> _Provided data_
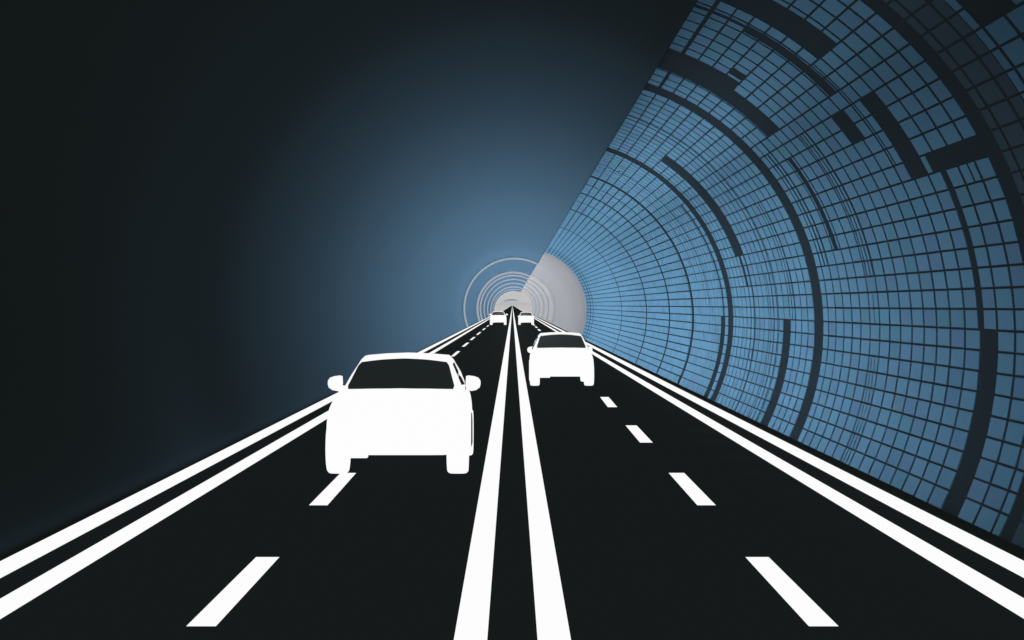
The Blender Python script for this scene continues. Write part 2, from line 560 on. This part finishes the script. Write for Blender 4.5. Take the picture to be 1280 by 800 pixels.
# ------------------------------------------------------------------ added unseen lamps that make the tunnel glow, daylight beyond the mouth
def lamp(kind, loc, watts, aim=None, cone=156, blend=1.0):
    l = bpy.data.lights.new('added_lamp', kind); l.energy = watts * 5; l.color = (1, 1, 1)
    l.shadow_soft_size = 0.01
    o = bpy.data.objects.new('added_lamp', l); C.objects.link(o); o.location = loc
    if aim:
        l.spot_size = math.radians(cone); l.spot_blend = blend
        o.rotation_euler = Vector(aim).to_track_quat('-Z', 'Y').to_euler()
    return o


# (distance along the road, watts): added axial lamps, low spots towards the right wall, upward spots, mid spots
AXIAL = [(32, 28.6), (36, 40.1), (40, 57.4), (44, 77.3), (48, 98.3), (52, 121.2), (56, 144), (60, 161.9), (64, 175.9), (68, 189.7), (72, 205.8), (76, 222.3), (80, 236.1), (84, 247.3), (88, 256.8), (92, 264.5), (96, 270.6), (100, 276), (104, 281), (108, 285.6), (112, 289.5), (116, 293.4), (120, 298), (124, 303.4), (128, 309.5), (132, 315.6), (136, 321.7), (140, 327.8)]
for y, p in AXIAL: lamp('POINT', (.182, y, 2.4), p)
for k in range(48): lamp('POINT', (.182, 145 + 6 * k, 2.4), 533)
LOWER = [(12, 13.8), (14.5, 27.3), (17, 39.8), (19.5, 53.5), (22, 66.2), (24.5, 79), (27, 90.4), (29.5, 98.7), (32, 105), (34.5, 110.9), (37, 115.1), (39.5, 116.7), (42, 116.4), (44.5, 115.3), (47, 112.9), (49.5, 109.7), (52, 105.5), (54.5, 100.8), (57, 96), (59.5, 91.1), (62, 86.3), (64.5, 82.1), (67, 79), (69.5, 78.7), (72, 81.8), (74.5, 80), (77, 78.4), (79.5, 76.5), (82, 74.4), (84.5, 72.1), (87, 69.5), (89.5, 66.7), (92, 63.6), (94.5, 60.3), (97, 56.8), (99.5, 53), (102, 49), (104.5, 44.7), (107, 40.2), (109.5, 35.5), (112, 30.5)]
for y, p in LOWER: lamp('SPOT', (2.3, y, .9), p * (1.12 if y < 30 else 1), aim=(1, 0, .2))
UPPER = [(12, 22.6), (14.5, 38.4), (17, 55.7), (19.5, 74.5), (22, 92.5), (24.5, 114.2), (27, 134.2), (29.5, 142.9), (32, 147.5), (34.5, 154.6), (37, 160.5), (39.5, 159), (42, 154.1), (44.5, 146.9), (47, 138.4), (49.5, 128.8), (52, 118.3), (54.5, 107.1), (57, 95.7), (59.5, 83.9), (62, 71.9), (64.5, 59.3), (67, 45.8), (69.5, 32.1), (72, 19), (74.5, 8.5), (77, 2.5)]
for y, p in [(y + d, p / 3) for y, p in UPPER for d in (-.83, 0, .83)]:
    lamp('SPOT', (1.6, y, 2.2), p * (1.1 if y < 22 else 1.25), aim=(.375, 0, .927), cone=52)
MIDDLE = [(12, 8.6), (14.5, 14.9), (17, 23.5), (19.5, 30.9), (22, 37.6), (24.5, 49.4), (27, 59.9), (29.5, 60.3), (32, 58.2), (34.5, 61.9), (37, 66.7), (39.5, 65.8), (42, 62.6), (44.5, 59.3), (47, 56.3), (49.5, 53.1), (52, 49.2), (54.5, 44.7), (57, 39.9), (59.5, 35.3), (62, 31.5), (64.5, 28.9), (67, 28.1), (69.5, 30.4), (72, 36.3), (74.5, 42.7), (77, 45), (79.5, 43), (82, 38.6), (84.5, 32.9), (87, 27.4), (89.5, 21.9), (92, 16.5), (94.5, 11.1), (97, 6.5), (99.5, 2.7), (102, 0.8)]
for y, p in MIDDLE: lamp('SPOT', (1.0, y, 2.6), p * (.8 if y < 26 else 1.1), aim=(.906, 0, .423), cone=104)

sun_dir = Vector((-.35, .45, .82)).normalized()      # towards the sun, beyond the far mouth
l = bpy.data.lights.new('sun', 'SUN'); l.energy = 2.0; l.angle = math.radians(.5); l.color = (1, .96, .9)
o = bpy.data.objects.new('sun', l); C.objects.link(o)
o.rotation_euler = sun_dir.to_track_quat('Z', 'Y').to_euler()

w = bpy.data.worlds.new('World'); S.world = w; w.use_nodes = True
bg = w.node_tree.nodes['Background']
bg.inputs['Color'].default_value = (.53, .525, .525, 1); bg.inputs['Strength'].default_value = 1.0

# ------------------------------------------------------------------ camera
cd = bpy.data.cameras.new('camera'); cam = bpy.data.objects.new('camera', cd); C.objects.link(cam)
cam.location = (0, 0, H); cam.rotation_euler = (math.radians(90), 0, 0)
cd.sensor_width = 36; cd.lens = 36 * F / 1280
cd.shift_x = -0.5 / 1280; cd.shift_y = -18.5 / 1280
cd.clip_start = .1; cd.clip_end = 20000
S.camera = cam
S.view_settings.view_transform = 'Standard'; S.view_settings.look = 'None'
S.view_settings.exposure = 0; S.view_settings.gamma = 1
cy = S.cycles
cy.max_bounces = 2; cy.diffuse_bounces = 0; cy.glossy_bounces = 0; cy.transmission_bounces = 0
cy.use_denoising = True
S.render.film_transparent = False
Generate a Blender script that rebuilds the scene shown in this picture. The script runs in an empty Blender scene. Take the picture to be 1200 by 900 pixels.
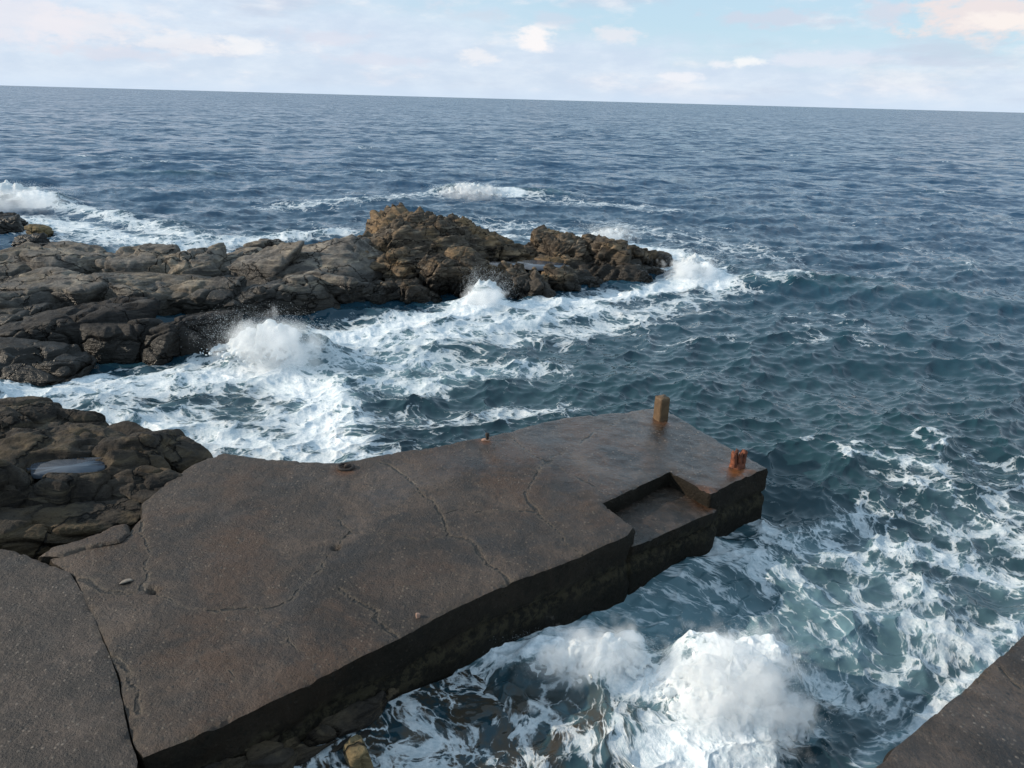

> _The exercise_
Will you set down the records word for word while leaving out every picture?

> _Complete output_
The Blender Python script for this scene continues. Write part 2, from line 560 on. This part finishes the script. Write for Blender 4.5. Take the picture to be 1280 by 800 pixels.
# ------------------------------------------------------------------ added unseen lamps that make the tunnel glow, daylight beyond the mouth
def lamp(kind, loc, watts, aim=None, cone=156, blend=1.0):
    l = bpy.data.lights.new('added_lamp', kind); l.energy = watts * 5; l.color = (1, 1, 1)
    l.shadow_soft_size = 0.01
    o = bpy.data.objects.new('added_lamp', l); C.objects.link(o); o.location = loc
    if aim:
        l.spot_size = math.radians(cone); l.spot_blend = blend
        o.rotation_euler = Vector(aim).to_track_quat('-Z', 'Y').to_euler()
    return o


# (distance along the road, watts): added axial lamps, low spots towards the right wall, upward spots, mid spots
AXIAL = [(32, 28.6), (36, 40.1), (40, 57.4), (44, 77.3), (48, 98.3), (52, 121.2), (56, 144), (60, 161.9), (64, 175.9), (68, 189.7), (72, 205.8), (76, 222.3), (80, 236.1), (84, 247.3), (88, 256.8), (92, 264.5), (96, 270.6), (100, 276), (104, 281), (108, 285.6), (112, 289.5), (116, 293.4), (120, 298), (124, 303.4), (128, 309.5), (132, 315.6), (136, 321.7), (140, 327.8)]
for y, p in AXIAL: lamp('POINT', (.182, y, 2.4), p)
for k in range(48): lamp('POINT', (.182, 145 + 6 * k, 2.4), 533)
LOWER = [(12, 13.8), (14.5, 27.3), (17, 39.8), (19.5, 53.5), (22, 66.2), (24.5, 79), (27, 90.4), (29.5, 98.7), (32, 105), (34.5, 110.9), (37, 115.1), (39.5, 116.7), (42, 116.4), (44.5, 115.3), (47, 112.9), (49.5, 109.7), (52, 105.5), (54.5, 100.8), (57, 96), (59.5, 91.1), (62, 86.3), (64.5, 82.1), (67, 79), (69.5, 78.7), (72, 81.8), (74.5, 80), (77, 78.4), (79.5, 76.5), (82, 74.4), (84.5, 72.1), (87, 69.5), (89.5, 66.7), (92, 63.6), (94.5, 60.3), (97, 56.8), (99.5, 53), (102, 49), (104.5, 44.7), (107, 40.2), (109.5, 35.5), (112, 30.5)]
for y, p in LOWER: lamp('SPOT', (2.3, y, .9), p * (1.12 if y < 30 else 1), aim=(1, 0, .2))
UPPER = [(12, 22.6), (14.5, 38.4), (17, 55.7), (19.5, 74.5), (22, 92.5), (24.5, 114.2), (27, 134.2), (29.5, 142.9), (32, 147.5), (34.5, 154.6), (37, 160.5), (39.5, 159), (42, 154.1), (44.5, 146.9), (47, 138.4), (49.5, 128.8), (52, 118.3), (54.5, 107.1), (57, 95.7), (59.5, 83.9), (62, 71.9), (64.5, 59.3), (67, 45.8), (69.5, 32.1), (72, 19), (74.5, 8.5), (77, 2.5)]
for y, p in [(y + d, p / 3) for y, p in UPPER for d in (-.83, 0, .83)]:
    lamp('SPOT', (1.6, y, 2.2), p * (1.1 if y < 22 else 1.25), aim=(.375, 0, .927), cone=52)
MIDDLE = [(12, 8.6), (14.5, 14.9), (17, 23.5), (19.5, 30.9), (22, 37.6), (24.5, 49.4), (27, 59.9), (29.5, 60.3), (32, 58.2), (34.5, 61.9), (37, 66.7), (39.5, 65.8), (42, 62.6), (44.5, 59.3), (47, 56.3), (49.5, 53.1), (52, 49.2), (54.5, 44.7), (57, 39.9), (59.5, 35.3), (62, 31.5), (64.5, 28.9), (67, 28.1), (69.5, 30.4), (72, 36.3), (74.5, 42.7), (77, 45), (79.5, 43), (82, 38.6), (84.5, 32.9), (87, 27.4), (89.5, 21.9), (92, 16.5), (94.5, 11.1), (97, 6.5), (99.5, 2.7), (102, 0.8)]
for y, p in MIDDLE: lamp('SPOT', (1.0, y, 2.6), p * (.8 if y < 26 else 1.1), aim=(.906, 0, .423), cone=104)

sun_dir = Vector((-.35, .45, .82)).normalized()      # towards the sun, beyond the far mouth
l = bpy.data.lights.new('sun', 'SUN'); l.energy = 2.0; l.angle = math.radians(.5); l.color = (1, .96, .9)
o = bpy.data.objects.new('sun', l); C.objects.link(o)
o.rotation_euler = sun_dir.to_track_quat('Z', 'Y').to_euler()

w = bpy.data.worlds.new('World'); S.world = w; w.use_nodes = True
bg = w.node_tree.nodes['Background']
bg.inputs['Color'].default_value = (.53, .525, .525, 1); bg.inputs['Strength'].default_value = 1.0

# ------------------------------------------------------------------ camera
cd = bpy.data.cameras.new('camera'); cam = bpy.data.objects.new('camera', cd); C.objects.link(cam)
cam.location = (0, 0, H); cam.rotation_euler = (math.radians(90), 0, 0)
cd.sensor_width = 36; cd.lens = 36 * F / 1280
cd.shift_x = -0.5 / 1280; cd.shift_y = -18.5 / 1280
cd.clip_start = .1; cd.clip_end = 20000
S.camera = cam
S.view_settings.view_transform = 'Standard'; S.view_settings.look = 'None'
S.view_settings.exposure = 0; S.view_settings.gamma = 1
cy = S.cycles
cy.max_bounces = 2; cy.diffuse_bounces = 0; cy.glossy_bounces = 0; cy.transmission_bounces = 0
cy.use_denoising = True
S.render.film_transparent = False
Generate a Blender script that rebuilds the scene shown in this picture. The script runs in an empty Blender scene. Take the picture to be 1200 by 900 pixels.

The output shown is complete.